Dive Brief:
- After three enterprising students "screen-scraped" Brigham Young University's registration pages and built a more user-friendly site, university officials decided to create a single streamlined application programming interface (API) to make it easier for app developers, including students, to connect to systems on campus, Campus Technology reports.
- Though many students used the aforementioned improvement over BYU's own registration system to create their class schedules, they still had to go to the institution's system to actually register for the courses — but the API will make it easier for students or other app developers to build out solutions that can be easily implemented.

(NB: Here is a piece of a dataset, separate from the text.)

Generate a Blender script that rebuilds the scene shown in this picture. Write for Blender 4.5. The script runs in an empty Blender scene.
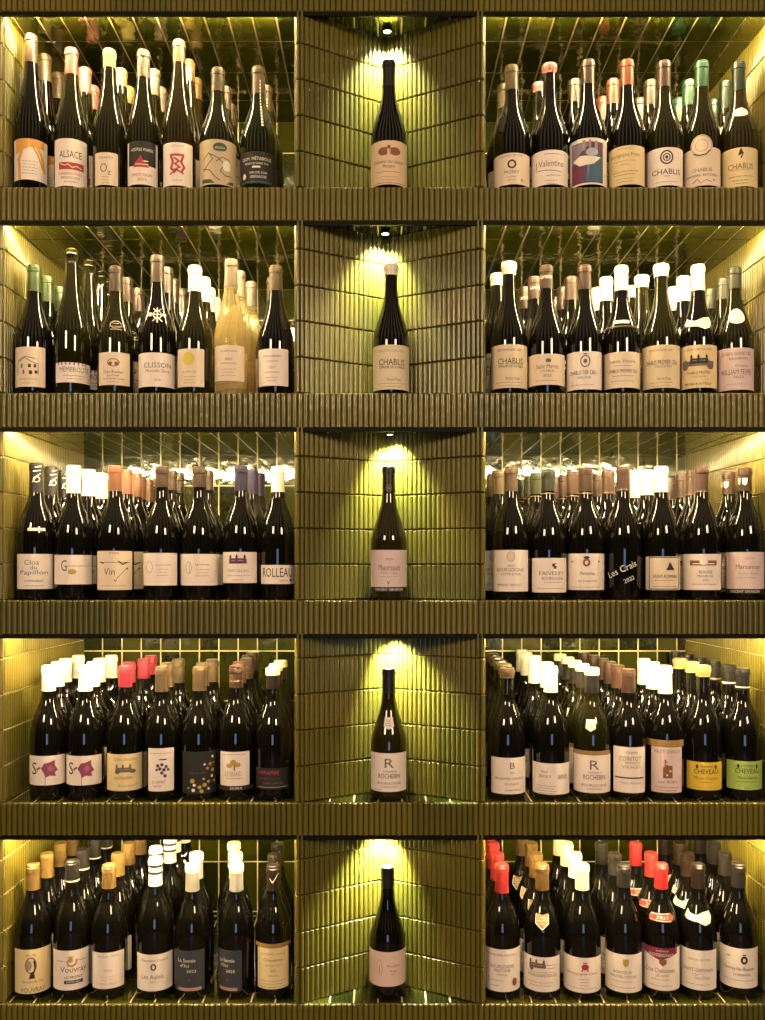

- While the university already had a wide variety of web services available, enterprise architect Phil Windley told Campus Technology that a person developing an app might have had to work with 25 individual APIs, each with several identifiers and data formats.
Dive Insight:
By standardizing a single API, BYU is making it easier for developers to meet multiple needs with a single solution. But most importantly, it's creating a more encouraging environment for student innovation.
If students are able to map out a better way to carry out a process, like registration, and they're willing to build it out, the university benefits on several levels. Those students, for example, come away with a STEM accolade they can tout when entering the workforce, and the institution has a scenario it can point to reinforcing the notion that it provides students with the opportunity to innovate and encourages them to do so. As an added bonus, it also saves money that might otherwise have been spent on a vendor-developed app.
With colleges and universities continuing to cope with budget austerity and increasing competition over students, opportunities like this can't be overlooked.